Sam Bennett was promoted to the top line to play with Gaudreau and Monahan, while Lindholm was dropped to the second. James Neal, who was appearing in the playoffs for the ninth straight year, was scratched in favour of the younger (26) and faster Austin Czarnik.

Neal was scoreless in the series’ first four games. The 31-year-old signed a four-year contract as a free agent last summer but struggled through the most difficult season of his career. He had scored 20 or more goals for 10 straight years but slumped to only seven with 12 assists in 2018-19.

The rejiggering was creative but did not provide better results.

The task they faced was monumental, but certainly not impossible. Calgary won all three games against the Avalanche during the regular season and were one of the league’s best home teams. They had three-game winning streaks eight different times.

They just were outplayed by Colorado and MacKinnon especially.

“He is a beast,” Smith said. “He took charge of the whole series.
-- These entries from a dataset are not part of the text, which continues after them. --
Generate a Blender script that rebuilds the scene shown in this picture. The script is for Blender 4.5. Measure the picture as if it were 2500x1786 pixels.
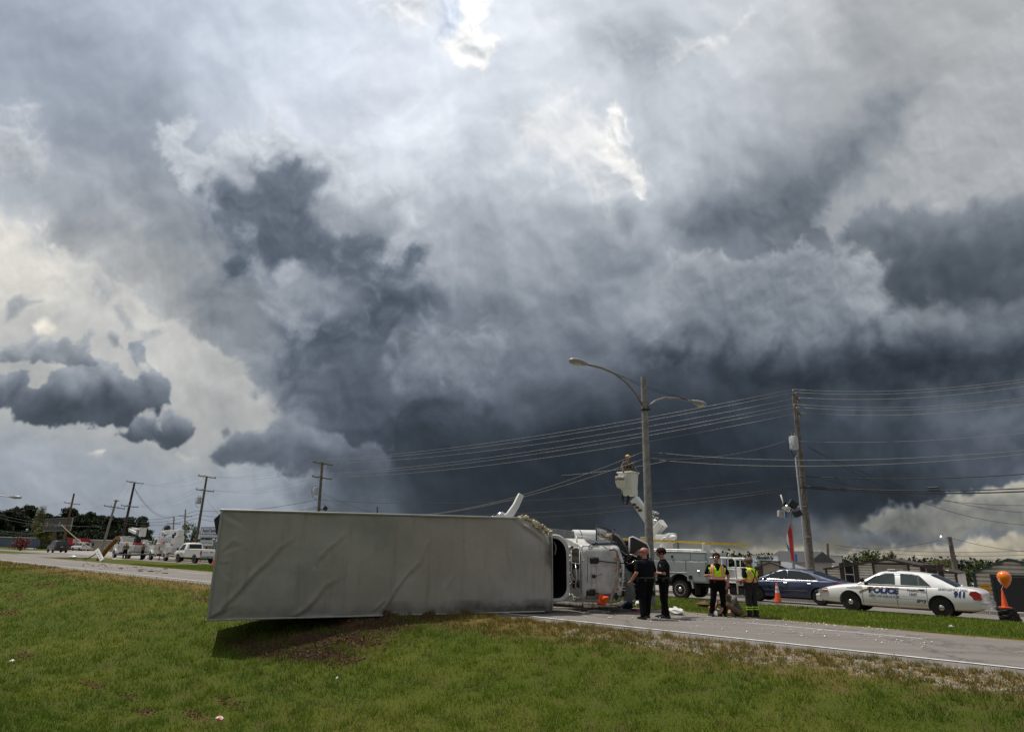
import bpy, bmesh, math, random
import numpy as np
from mathutils import Vector, Matrix, Euler
from mathutils.bvhtree import BVHTree

random.seed(7); np.random.seed(7)
C = bpy.context.scene.collection
for o in list(bpy.data.objects): bpy.data.objects.remove(o)
scn = bpy.context.scene
R = math.radians; PI = math.pi

# ------------------------------------------------------------------ camera
F_PX, PITCH, ROLL, EYE = 1550.0, math.atan(452/1550), R(1.46), 1.68
_r0 = Vector((1, 0, 0)); _f = Vector((0, math.cos(PITCH), math.sin(PITCH))); _u0 = Vector((0, -math.sin(PITCH), math.cos(PITCH)))
_r = _r0*math.cos(ROLL) + _u0*math.sin(ROLL); _u = -_r0*math.sin(ROLL) + _u0*math.cos(ROLL)
cam = bpy.data.objects.new('camera', bpy.data.cameras.new('camera')); C.objects.link(cam)
cam.data.sensor_width = 36; cam.data.lens = 36*F_PX/2500; cam.data.clip_end = 3000; cam.data.clip_start = .1
m = Matrix((_r, _u, -_f)).transposed().to_4x4(); m.translation = (0, 0, EYE); cam.matrix_world = m
scn.camera = cam

def ray(x, y):                       # view direction through a pixel of the 2500 x 1786 photograph
    return _f + _r*((x-1250)/F_PX) - _u*((y-893)/F_PX)
def onz(x, y, z=0.0):
    d = ray(x, y); return Vector((0, 0, EYE)) + d*((z-EYE)/d.z)
RD = Vector((-.76, .65, 0)).normalized(); RN = Vector((RD.y, -RD.x, 0))   # along the highway / across it
def W(s, n, z=0.0): v = RD*s+RN*n; v.z = z; return v
def onn(x, y, n):                    # point seen at a pixel on the upright plane n metres across the highway
    d = ray(x, y); return Vector((0, 0, EYE)) + d*(n/d.dot(RN))
def onY(x, y, Y):
    d = ray(x, y); return Vector((0, 0, EYE)) + d*(Y/d.y)

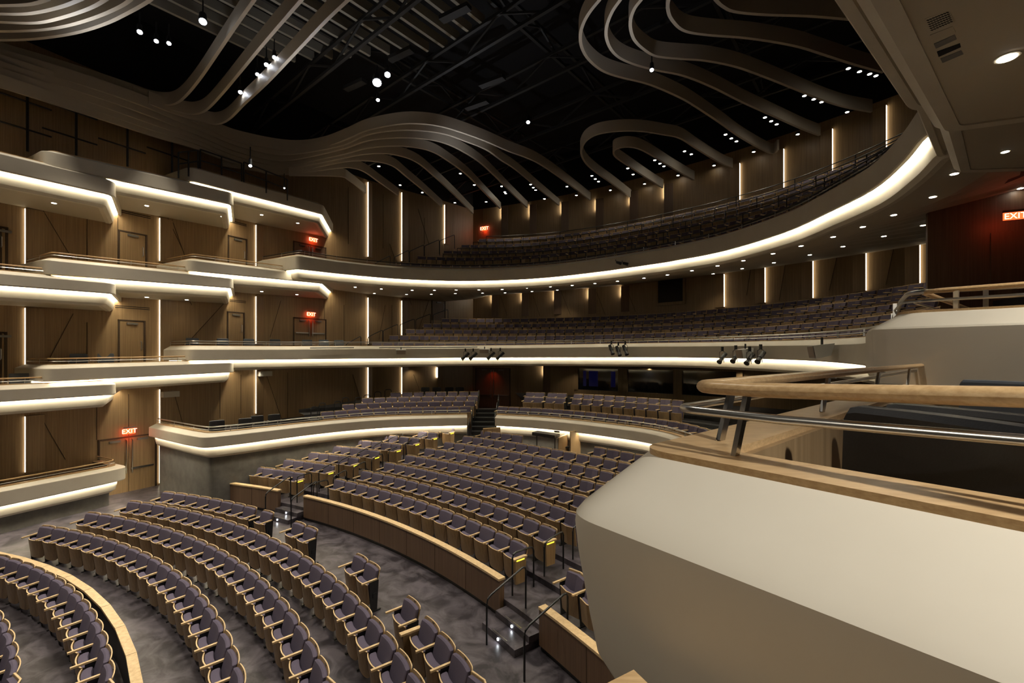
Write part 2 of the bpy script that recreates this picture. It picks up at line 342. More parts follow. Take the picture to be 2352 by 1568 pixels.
ruled(F2, [(.42, 5.07), (1.5, 5.05)], [(-14.2, 20.9)] + wl[1:-1] + [mir((-14.2, 20.9))], 4.86, 'ceiling_under_middle_balcony', M['soffit'], True)
ruled(F2, [(.42, 5.34), (1.2, 5.34)], [(-14.2, 20.9)] + wl[1:-1] + [mir((-14.2, 20.9))], 5.34, 'floor_middle_cross_aisle', M['carpet'])
ruled(F3, [(.42, 9.74), (3.2, 9.76)], None, 0, 'floor_upper_cross_aisle', M['carpet'])
F2d, F3d = [resample(q, 200) for q in (F2, F3)]
ruled(F2d, steps(.55, 5.35, 6, 1.0, .42), [(-4.9, 32.1)] + WALLS[7:-4], 7.45, 'floor_middle_balcony', M['carpet'], skew=(838, 36))
ruled(F3d, steps(.55, 9.75, 6, 1.0, .62), [(-3.5, 33.6)] + WALLS[8:-4], 12.85, 'floor_upper_balcony', M['carpet'], skew=(905, 40))
ruled(PARL[1:], [(.42, 2.24), (.8, 2.24)], WALL_L[2:], 2.24, 'floor_parterre_aisle', M['carpet'])
ruled(right_of(PARL[2:], 735), steps(.6, 2.25, 5, 1.02, .16), WALL_L[4:], 2.9, 'floor_parterre_left', M['carpet'])
ruled(PARR, steps(.6, 2.25, 5, 1.02, .16), REAR[3:] + WALL_R[1:4], 2.9, 'floor_parterre_right', M['carpet'])
# ------------------------------------------------------------------ raised floor behind the oak parapets
PR = [22.9 + .92 * k for k in range(8)]; PZ = [.44 + .13 * k for k in range(8)]
rf = MB(); prof = [(22.06, .05), (22.06, .44)]
for k in range(1, 8): prof += [(PR[k - 1] + .2, PZ[k - 1]), (PR[k - 1] + .2, PZ[k])]
prof += [(34, PZ[7])]
TT = [math.radians(20 + i * 1.88) for i in range(31)]
rf.loft([[(*polar(min(R, 34), t), z) for R, z in prof] for t in TT]); struct(rf.build('floor_raised', M['concrete']))
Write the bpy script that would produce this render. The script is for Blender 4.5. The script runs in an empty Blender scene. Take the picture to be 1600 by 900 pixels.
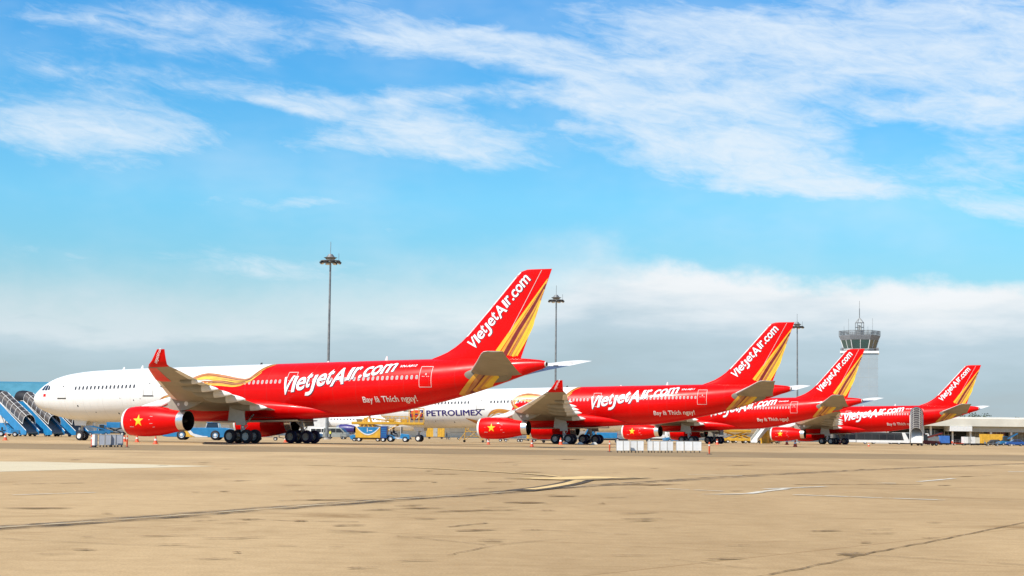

He can turn a game around and he did it the whole series.”

The Avalanche are making back-to-back appearances in the playoffs for the first time since earning 11 straight trips from 1994-95 to 2005-06. This is the first series they have won since 2008.

They played with speed and skill and as if they felt no pressure to succeed.

“Nobody had us winning the series,” Landeskog, the Avalanche captain, said. “Nobody gave us a chance.”

The Flames will have to start all over again in the fall. There is nothing to celebrate. There is no postseason to remember. Only one to regret.

“The regular season means nothing,” Smith said, “except that you get into the playoffs.”